The roll of the courts is to protect the rights of the individual against the power of the other branches of government. The other branches of government speak for the people.  The courts speak for the constitution. They abdicate that responsibility, and all we are left with is mob rule, and that is what Sullivan is arguing for here.  The argument that Sullivan is making can also be made for letting the states decide on sodomy laws, which puts us right back where we were before Lawrence, criminals literally in some states, and second class citizens everywhere else.  Sodomy laws were used to justify discrimination against gay Americans in everything from custody battles to employment to equal housing laws.  Those laws reached across the borders of their states, and into the lives of gay Americans no matter where we lived.  These state laws and amendments banning same sex marriage will do the same.  Note how, even though same sex marriage is legal in Massachusetts, out of state gay couples cannot marry there if their home states do not allow it.  This is the situation mixed race couples faced, before Loving v.
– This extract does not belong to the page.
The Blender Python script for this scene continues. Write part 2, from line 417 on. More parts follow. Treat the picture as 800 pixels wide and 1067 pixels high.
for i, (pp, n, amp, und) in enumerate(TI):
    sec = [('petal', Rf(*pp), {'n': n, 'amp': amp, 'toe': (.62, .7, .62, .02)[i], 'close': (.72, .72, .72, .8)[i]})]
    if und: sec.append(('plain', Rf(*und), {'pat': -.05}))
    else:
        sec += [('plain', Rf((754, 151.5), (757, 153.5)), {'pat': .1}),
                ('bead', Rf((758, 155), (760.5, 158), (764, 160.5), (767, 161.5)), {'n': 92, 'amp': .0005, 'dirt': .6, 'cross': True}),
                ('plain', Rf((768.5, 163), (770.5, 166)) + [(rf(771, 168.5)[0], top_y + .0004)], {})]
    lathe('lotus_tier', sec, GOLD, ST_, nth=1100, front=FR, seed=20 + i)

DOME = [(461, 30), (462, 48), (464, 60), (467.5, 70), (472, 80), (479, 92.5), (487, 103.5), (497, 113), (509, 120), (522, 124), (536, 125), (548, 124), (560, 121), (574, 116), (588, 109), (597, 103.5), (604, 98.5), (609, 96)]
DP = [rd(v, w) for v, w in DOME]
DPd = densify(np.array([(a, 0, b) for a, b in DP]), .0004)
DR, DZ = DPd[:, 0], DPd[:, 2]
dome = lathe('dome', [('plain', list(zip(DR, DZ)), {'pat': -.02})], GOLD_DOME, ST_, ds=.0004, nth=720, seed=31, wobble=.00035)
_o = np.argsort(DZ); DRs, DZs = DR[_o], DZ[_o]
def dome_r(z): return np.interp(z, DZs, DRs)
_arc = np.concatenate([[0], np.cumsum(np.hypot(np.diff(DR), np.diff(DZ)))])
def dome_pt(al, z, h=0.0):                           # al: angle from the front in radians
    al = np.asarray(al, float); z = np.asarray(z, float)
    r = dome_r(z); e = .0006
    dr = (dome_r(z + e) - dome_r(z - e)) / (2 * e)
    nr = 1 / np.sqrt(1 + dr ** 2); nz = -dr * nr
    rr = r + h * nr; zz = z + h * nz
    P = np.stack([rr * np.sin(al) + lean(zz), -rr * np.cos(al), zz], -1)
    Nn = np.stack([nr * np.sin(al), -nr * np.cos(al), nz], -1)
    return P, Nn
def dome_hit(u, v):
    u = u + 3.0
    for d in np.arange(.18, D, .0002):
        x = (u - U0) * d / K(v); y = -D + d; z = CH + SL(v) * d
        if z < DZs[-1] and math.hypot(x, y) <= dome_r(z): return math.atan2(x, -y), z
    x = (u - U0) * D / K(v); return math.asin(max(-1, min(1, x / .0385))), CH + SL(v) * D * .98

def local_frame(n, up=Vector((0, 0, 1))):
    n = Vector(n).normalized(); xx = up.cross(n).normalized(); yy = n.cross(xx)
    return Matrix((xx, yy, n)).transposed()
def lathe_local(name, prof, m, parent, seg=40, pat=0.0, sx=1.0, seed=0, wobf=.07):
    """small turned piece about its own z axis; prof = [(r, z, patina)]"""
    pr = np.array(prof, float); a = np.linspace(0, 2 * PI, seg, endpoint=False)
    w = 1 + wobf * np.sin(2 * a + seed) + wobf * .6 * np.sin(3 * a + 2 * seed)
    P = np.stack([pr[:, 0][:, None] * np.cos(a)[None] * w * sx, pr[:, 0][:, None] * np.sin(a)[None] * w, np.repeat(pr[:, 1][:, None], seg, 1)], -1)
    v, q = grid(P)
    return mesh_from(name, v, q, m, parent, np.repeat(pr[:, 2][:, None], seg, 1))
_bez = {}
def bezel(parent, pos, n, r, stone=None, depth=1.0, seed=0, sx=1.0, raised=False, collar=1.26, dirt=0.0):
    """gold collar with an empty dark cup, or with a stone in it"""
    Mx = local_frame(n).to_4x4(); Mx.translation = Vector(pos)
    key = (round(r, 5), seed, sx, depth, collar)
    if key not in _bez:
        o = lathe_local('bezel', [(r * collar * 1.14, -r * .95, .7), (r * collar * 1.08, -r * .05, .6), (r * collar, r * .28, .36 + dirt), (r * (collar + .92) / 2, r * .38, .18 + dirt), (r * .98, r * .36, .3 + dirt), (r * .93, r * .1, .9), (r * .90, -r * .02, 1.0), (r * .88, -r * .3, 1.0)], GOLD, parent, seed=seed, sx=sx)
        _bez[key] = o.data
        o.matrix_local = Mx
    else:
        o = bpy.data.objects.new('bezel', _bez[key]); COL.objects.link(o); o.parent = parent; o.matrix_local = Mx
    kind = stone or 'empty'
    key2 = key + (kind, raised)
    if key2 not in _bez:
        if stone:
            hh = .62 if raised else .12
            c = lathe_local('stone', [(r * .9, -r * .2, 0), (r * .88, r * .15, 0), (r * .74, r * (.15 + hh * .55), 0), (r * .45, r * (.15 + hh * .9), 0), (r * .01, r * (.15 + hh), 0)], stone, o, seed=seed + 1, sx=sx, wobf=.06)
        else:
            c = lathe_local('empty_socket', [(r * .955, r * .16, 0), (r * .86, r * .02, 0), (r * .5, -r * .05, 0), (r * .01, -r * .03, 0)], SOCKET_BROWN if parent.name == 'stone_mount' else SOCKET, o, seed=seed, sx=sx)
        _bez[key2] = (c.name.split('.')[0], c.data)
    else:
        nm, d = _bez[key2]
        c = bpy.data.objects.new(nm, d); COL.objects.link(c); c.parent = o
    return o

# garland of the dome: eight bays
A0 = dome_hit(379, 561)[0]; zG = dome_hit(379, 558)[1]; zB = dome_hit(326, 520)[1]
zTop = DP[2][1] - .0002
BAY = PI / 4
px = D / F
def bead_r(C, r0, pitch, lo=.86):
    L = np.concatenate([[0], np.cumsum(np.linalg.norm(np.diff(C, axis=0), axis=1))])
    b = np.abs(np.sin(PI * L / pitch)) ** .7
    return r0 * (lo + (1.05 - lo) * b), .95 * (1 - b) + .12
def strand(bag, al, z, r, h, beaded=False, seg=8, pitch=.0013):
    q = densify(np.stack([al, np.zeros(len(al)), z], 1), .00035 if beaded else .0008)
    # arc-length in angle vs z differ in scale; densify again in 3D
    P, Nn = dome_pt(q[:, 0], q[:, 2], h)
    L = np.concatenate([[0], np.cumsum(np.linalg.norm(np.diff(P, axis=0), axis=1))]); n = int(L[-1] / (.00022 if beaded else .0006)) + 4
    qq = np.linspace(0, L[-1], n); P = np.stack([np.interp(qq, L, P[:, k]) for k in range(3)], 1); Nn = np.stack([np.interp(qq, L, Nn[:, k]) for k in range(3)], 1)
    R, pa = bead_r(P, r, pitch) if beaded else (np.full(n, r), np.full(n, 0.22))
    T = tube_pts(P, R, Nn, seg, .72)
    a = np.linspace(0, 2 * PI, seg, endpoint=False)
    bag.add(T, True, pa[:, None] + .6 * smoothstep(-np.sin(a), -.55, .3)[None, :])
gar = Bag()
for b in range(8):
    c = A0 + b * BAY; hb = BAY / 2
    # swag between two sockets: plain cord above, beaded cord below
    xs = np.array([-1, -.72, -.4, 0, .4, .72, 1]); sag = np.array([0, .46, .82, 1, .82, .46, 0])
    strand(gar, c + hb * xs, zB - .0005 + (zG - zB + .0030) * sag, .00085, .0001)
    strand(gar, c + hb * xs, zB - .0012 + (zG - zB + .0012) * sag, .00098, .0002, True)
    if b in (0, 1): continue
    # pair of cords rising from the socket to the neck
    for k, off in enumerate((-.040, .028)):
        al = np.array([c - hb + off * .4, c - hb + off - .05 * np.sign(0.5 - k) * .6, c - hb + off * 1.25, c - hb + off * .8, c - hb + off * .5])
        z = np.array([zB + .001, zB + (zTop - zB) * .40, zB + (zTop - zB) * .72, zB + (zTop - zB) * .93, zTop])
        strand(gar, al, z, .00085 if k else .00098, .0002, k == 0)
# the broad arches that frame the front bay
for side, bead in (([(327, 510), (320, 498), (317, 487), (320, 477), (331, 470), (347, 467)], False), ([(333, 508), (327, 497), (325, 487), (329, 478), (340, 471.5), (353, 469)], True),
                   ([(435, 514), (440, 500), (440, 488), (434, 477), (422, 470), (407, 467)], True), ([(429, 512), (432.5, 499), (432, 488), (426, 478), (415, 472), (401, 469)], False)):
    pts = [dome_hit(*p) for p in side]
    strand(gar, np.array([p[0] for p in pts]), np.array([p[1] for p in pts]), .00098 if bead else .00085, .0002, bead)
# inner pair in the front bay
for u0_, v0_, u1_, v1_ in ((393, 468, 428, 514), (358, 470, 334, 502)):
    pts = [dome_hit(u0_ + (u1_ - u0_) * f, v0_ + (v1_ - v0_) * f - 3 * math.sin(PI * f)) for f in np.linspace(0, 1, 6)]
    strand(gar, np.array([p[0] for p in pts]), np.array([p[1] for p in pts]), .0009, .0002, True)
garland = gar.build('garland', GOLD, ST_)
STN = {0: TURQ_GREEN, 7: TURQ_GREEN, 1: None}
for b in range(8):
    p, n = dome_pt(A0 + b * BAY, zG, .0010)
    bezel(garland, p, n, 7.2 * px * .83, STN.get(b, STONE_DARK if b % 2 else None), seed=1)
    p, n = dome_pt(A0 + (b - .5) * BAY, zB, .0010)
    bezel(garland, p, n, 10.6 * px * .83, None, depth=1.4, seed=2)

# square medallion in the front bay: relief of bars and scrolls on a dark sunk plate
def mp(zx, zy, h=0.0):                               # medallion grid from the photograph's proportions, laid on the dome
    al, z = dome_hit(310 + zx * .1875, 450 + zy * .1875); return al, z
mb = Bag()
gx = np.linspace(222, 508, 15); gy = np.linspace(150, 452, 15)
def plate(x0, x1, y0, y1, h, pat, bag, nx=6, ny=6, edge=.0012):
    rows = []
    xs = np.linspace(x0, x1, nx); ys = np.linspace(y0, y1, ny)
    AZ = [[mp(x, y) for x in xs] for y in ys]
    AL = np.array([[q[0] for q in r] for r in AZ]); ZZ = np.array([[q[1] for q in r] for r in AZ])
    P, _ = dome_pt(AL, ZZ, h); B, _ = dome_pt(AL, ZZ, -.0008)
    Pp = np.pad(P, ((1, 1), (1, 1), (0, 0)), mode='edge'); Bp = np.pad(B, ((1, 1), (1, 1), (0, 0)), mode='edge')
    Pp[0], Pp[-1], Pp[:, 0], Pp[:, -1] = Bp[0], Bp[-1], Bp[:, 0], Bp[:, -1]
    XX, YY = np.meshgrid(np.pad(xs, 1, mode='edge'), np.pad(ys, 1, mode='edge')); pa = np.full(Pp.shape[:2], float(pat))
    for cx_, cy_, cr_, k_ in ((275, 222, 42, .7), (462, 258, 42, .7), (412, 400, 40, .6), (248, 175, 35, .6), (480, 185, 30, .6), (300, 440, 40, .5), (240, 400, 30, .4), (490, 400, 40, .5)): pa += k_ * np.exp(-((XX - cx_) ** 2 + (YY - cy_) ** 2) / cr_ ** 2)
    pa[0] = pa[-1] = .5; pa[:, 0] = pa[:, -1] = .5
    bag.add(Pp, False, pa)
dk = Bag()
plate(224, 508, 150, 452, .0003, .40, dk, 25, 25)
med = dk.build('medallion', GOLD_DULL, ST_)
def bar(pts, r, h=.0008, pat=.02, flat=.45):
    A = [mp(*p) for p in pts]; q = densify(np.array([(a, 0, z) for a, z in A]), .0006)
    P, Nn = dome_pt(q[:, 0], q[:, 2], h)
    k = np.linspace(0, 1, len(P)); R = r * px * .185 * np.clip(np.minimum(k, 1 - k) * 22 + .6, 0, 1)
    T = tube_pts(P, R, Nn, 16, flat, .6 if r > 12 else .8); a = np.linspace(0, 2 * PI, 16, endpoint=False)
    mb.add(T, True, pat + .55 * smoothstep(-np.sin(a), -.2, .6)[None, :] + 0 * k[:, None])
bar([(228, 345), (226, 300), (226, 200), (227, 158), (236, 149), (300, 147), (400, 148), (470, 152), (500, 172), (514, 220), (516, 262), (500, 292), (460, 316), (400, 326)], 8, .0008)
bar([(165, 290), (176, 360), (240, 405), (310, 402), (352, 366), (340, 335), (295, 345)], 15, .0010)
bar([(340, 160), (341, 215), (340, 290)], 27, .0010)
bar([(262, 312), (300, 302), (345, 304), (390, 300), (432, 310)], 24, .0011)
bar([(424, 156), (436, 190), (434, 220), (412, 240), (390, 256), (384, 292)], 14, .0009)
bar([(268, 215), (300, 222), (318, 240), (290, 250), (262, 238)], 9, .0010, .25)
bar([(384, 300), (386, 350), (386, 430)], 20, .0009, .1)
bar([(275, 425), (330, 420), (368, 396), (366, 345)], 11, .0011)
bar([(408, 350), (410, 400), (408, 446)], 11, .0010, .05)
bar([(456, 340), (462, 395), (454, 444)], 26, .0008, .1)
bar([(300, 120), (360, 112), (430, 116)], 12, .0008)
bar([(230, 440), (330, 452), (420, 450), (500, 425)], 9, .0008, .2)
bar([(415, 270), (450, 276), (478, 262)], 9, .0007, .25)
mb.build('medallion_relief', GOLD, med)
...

Virginia, another court decision that overruled the clear will of the majority of Americans.  The Lovings’ case came to the courts after the couple married where it was legal, and were arrested for doing so when they returned to Virginia.  The day is coming, when a same sex couple will find themselves under arrest, for exactly the same crime, and Sullivan is arguing that this is a good thing, and the courts should stay out of it.

Perhaps eventually gay citizens could find themselves one day in an America that was, for them, nearly half free and half not.  But we will never be completely free as Americans, until we are as a class equal to our heterosexual neighbors, in every state.  That will only happen, when the courts decide to do their fucking jobs, and defend the promise of liberty and justice for all in our constitution, against the tyranny of the mob.

In another post, Sullivan says we just need to "chill".   But as William Lloyd Garrison once said, tell a man whose house is on fire, to give a moderate alarm.